The collaborative works of Pauline Boudry and Renate Lorenz often revisit archival sources from the past. They make reference to and excavate unrepresented or illegible moments of queer-feminist subversion in history. The majority of their works incorporate performances. Their regular collaboration with performers such as Werner Hirsch aka Antonia Baehr, Vaginal Davis, Yvonne Rainer, Wu Ingrid Tsang, among others, and their technique of shooting long sequences of performances without interruptions gives the performances a certain autonomy. And yet the films do not function as re-enactments or as performance documentation. Rather, they stage, edit, remix, and repeat actions and contagious gestures, which can draw out relations between different times, thus revealing the possibilities of a queer futurity.

Director of Photography: Bernadette Paassen
Sound: Karin Michalski
Set photography: Andrea Thal
Color grading: Mathias Behrens (Waveline)

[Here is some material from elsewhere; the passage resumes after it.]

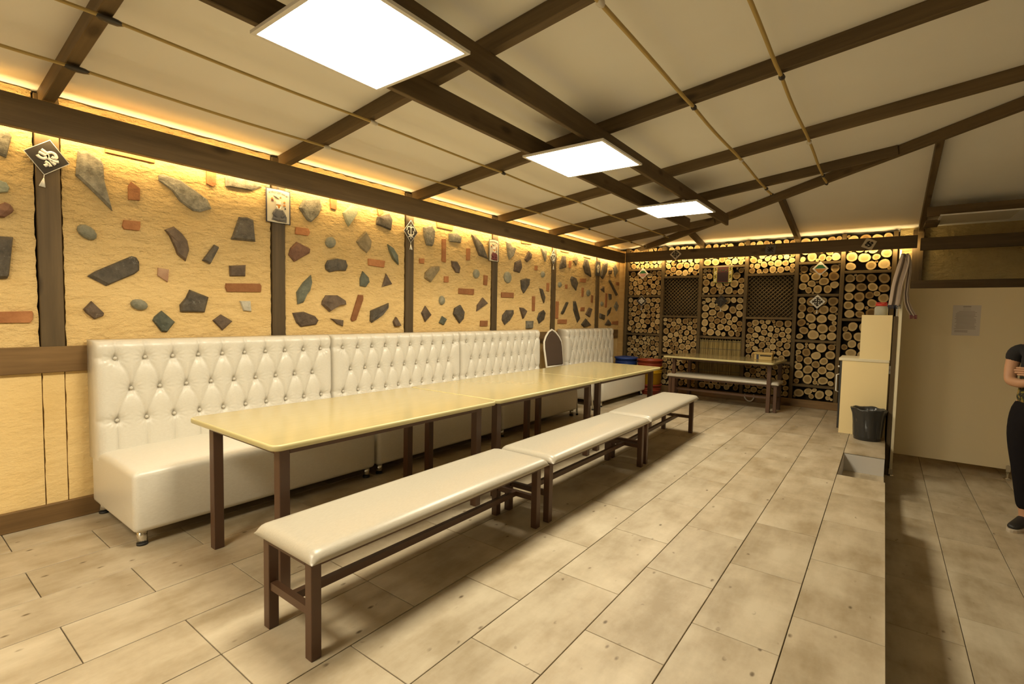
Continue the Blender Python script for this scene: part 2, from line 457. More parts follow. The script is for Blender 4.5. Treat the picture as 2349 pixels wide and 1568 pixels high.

Sound design: Rashad Becker

Pauline Boudry and Renate Lorenz have been working together in Berlin since 2007. They produce installations that choreograph the tension between visibility and opacity. Their films capture performances in front of the camera, often starting with a song, a picture, a film, or a score from the near past. They upset normative historical narratives and conventions of spectatorship, as figures and actions across time are staged, layered and re-imagined. Recent solo exhibitions have included Telepathic Improvisation at the Centre Culturel Suisse, Paris (2018), and Contemporary Arts Museum Houston, Texas (2017); Portrait of an Eye at Kunsthalle Zürich (2015); and  Loving, Repeating at Kunsthalle, Vienna (2015). Their work has been written about extensively and they have published numerous catalogs, most recently Telepathic Improvisation (ed. Boudry / Lorenz, Contemporary Arts Museum Houston, 2018), I want (ed. Boudry / Lorenz, Sternberg Press, 2015) and Aftershow (ed. Boudry / Lorenz, Sternberg Press, 2014).